**GOAL:** Repeat the material below word for word and leave out all pictures.

**DATA EXCERPT:**
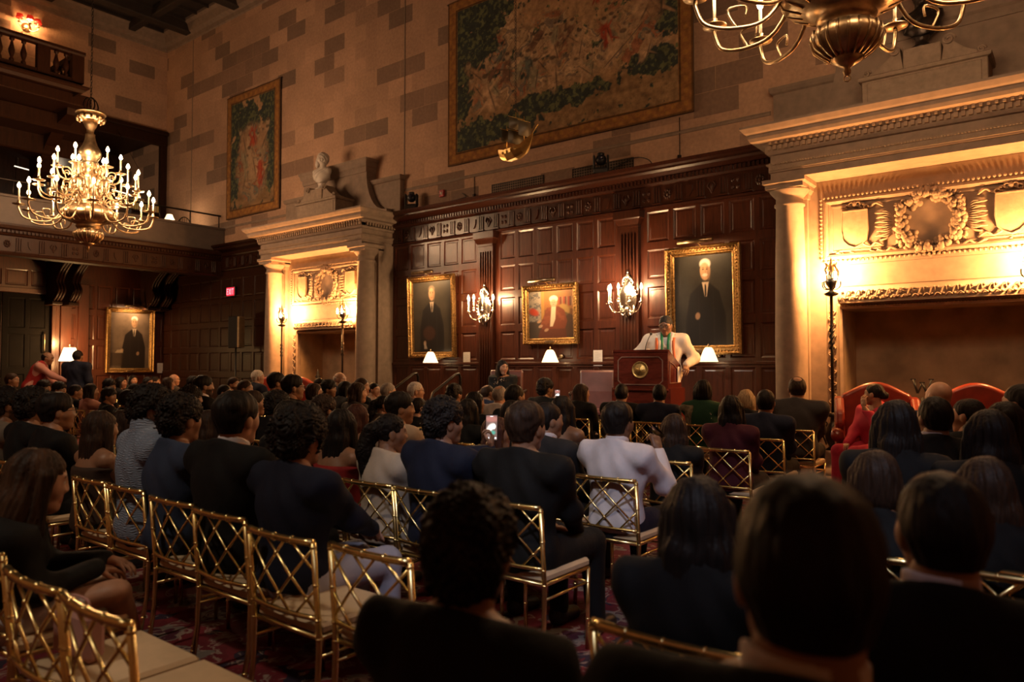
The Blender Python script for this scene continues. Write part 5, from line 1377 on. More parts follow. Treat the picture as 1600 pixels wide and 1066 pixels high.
def head_feat(V, hc, beard, skin, fem):
    x, y, z = V.T; A = np.zeros((len(V), 4), np.float32); hc = np.array(HC[hc])
    def put(m, c, a):
        A[m, :3] = c; A[m, 3] = a
    c = np.array(SKIN[skin])
    if beard: put((y > -.01) & (z < -.028) & (z > -.125) & (y > .0) & ~((np.abs(x) < .02) & (y > .08) & (z < -.05) & (z > -.072)), hc * 1.4, .88)
    put((y > .06) & (np.abs(z - .034 + .003 * np.abs(x) / .05) < .005) & (np.abs(x) > .012) & (np.abs(x) < .052), hc, .8)
    put((np.abs(x) < .025) & (y > .078) & (z < -.05) & (z > -.074), (.28, .07, .06) if fem else c * np.array((.85, .6, .6)), .8)
    for sx in (-1, 1):
        d = np.hypot(x - sx * .031, (z - .008) * 1.5)
        put((d < .0145) & (y > .06), c * .45, .7); put((d < .011) & (y > .075), (.5, .47, .44), .9); put((d < .0058) & (y > .075), (.015, .01, .008), 1)
    return A
def hand_arr(pose, g=.0055):
    key = ('hand', pose, g)
    if key in _cache: return _cache[key]
    curl = {'relaxed': .35, 'grip': .85, 'flat': .1, 'fist': 1.25}[pose]
    P = [('c', (-.022, 0, .02), (-.026, 0, .08), .017, .014), ('c', (.0, 0, .02), (.0, 0, .085), .018, .015), ('c', (.022, 0, .02), (.026, 0, .08), .017, .014), ('c', (0, 0, -.03), (0, 0, .03), .026, .024)]
    F = sdf = None
    fing = [(-.030, .078, (.028, .019, .015), .0075), (-.010, .085, (.036, .024, .018), .0082), (.011, .086, (.038, .026, .018), .0085), (.031, .08, (.033, .022, .017), .0082)]
    chains = []
    for i, (x, z, L, r) in enumerate(fing):
        p = np.array([x, 0, z]); a = 0; ch = []
        for q, l in enumerate(L):
            a += curl * (.8 if q == 0 else 1.0) * (1 + .06 * (3 - i))
            d = np.array([.10 * (x / .03) * (.4 if curl > .6 else 1), -math.sin(a), math.cos(a)]); d /= np.linalg.norm(d)
            n = p + d * l; ch.append(('c', tuple(p), tuple(n), r * (1 - .07 * q), r * (1 - .07 * (q + 1)))); p = n
        chains.append(ch)
    th = [('c', (.028, -.004, .018), (.048, -.022, .045), .013, .011), ('c', (.048, -.022, .045), (.050, -.042 if curl > .6 else -.034, .068), .0105, .0095), ('c', (.050, -.042 if curl > .6 else -.034, .068), (.040, -.056 if curl > .6 else -.042, .088), .0095, .008)]
    chains.append(th)
    xs = np.arange(-.06, .075, g); ys = np.arange(-.10, .035, g); zs = np.arange(-.05, .185, g)
    F = sdf_field(P, xs, ys, zs, .012)
    for ch in chains:
        G = sdf_field(ch, xs, ys, zs, .004); k = .006; h = np.clip(.5 + .5 * (F - G) / k, 0, 1); F = F * (1 - h) + G * h - k * h * (1 - h)
    F[:, :, 0] = .1; F[0] = F[-1] = .1; F[:, 0] = F[:, -1] = .1; F[:, :, -1] = .1
    r = surface_net(F, xs, ys, zs); _cache[key] = r; return r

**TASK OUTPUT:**
The Blender Python script for this scene continues. Write part 5, from line 1377 on. More parts follow. Treat the picture as 1600 pixels wide and 1066 pixels high.
def head_feat(V, hc, beard, skin, fem):
    x, y, z = V.T; A = np.zeros((len(V), 4), np.float32); hc = np.array(HC[hc])
    def put(m, c, a):
        A[m, :3] = c; A[m, 3] = a
    c = np.array(SKIN[skin])
    if beard: put((y > -.01) & (z < -.028) & (z > -.125) & (y > .0) & ~((np.abs(x) < .02) & (y > .08) & (z < -.05) & (z > -.072)), hc * 1.4, .88)
    put((y > .06) & (np.abs(z - .034 + .003 * np.abs(x) / .05) < .005) & (np.abs(x) > .012) & (np.abs(x) < .052), hc, .8)
    put((np.abs(x) < .025) & (y > .078) & (z < -.05) & (z > -.074), (.28, .07, .06) if fem else c * np.array((.85, .6, .6)), .8)
    for sx in (-1, 1):
        d = np.hypot(x - sx * .031, (z - .008) * 1.5)
        put((d < .0145) & (y > .06), c * .45, .7); put((d < .011) & (y > .075), (.5, .47, .44), .9); put((d < .0058) & (y > .075), (.015, .01, .008), 1)
    return A
def hand_arr(pose, g=.0055):
    key = ('hand', pose, g)
    if key in _cache: return _cache[key]
    curl = {'relaxed': .35, 'grip': .85, 'flat': .1, 'fist': 1.25}[pose]
    P = [('c', (-.022, 0, .02), (-.026, 0, .08), .017, .014), ('c', (.0, 0, .02), (.0, 0, .085), .018, .015), ('c', (.022, 0, .02), (.026, 0, .08), .017, .014), ('c', (0, 0, -.03), (0, 0, .03), .026, .024)]
    F = sdf = None
    fing = [(-.030, .078, (.028, .019, .015), .0075), (-.010, .085, (.036, .024, .018), .0082), (.011, .086, (.038, .026, .018), .0085), (.031, .08, (.033, .022, .017), .0082)]
    chains = []
    for i, (x, z, L, r) in enumerate(fing):
        p = np.array([x, 0, z]); a = 0; ch = []
        for q, l in enumerate(L):
            a += curl * (.8 if q == 0 else 1.0) * (1 + .06 * (3 - i))
            d = np.array([.10 * (x / .03) * (.4 if curl > .6 else 1), -math.sin(a), math.cos(a)]); d /= np.linalg.norm(d)
            n = p + d * l; ch.append(('c', tuple(p), tuple(n), r * (1 - .07 * q), r * (1 - .07 * (q + 1)))); p = n
        chains.append(ch)
    th = [('c', (.028, -.004, .018), (.048, -.022, .045), .013, .011), ('c', (.048, -.022, .045), (.050, -.042 if curl > .6 else -.034, .068), .0105, .0095), ('c', (.050, -.042 if curl > .6 else -.034, .068), (.040, -.056 if curl > .6 else -.042, .088), .0095, .008)]
    chains.append(th)
    xs = np.arange(-.06, .075, g); ys = np.arange(-.10, .035, g); zs = np.arange(-.05, .185, g)
    F = sdf_field(P, xs, ys, zs, .012)
    for ch in chains:
        G = sdf_field(ch, xs, ys, zs, .004); k = .006; h = np.clip(.5 + .5 * (F - G) / k, 0, 1); F = F * (1 - h) + G * h - k * h * (1 - h)
    F[:, :, 0] = .1; F[0] = F[-1] = .1; F[:, 0] = F[:, -1] = .1; F[:, :, -1] = .1
    r = surface_net(F, xs, ys, zs); _cache[key] = r; return r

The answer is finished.